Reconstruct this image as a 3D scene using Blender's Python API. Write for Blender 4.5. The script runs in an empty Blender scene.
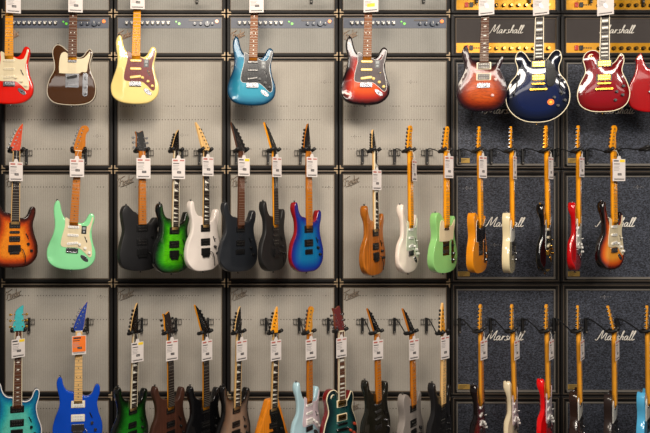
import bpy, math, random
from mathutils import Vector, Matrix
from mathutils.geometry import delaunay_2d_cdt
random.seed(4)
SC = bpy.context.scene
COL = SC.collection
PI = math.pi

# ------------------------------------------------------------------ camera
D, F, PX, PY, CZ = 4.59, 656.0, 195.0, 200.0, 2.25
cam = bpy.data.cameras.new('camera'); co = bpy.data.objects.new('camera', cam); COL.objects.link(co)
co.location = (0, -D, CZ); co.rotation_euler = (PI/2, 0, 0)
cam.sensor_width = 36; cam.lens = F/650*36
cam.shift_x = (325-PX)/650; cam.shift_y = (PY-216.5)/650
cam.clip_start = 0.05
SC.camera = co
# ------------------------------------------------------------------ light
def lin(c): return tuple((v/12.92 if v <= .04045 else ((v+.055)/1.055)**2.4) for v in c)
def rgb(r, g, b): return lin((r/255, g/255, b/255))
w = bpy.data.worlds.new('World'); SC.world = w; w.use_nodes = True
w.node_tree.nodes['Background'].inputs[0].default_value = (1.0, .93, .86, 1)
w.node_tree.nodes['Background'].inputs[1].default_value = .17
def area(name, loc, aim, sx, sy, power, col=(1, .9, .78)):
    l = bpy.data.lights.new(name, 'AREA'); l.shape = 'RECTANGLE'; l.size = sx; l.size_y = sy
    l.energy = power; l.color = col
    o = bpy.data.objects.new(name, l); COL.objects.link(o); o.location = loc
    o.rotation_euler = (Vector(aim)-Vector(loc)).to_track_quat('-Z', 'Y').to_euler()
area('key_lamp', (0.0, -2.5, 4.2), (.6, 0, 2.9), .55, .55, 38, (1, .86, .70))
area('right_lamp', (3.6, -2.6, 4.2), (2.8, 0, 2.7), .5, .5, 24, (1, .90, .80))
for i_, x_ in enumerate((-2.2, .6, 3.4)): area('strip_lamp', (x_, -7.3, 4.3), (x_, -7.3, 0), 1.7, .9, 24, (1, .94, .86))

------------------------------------

## The task
Pictures excluded, repeat exactly the lines from the top of the material through the line with "PI = math.pi", including both of those lines.

## Output
Reconstruct this image as a 3D scene using Blender's Python API. Write for Blender 4.5. The script runs in an empty Blender scene.
import bpy, math, random
from mathutils import Vector, Matrix
from mathutils.geometry import delaunay_2d_cdt
random.seed(4)
SC = bpy.context.scene
COL = SC.collection
PI = math.pi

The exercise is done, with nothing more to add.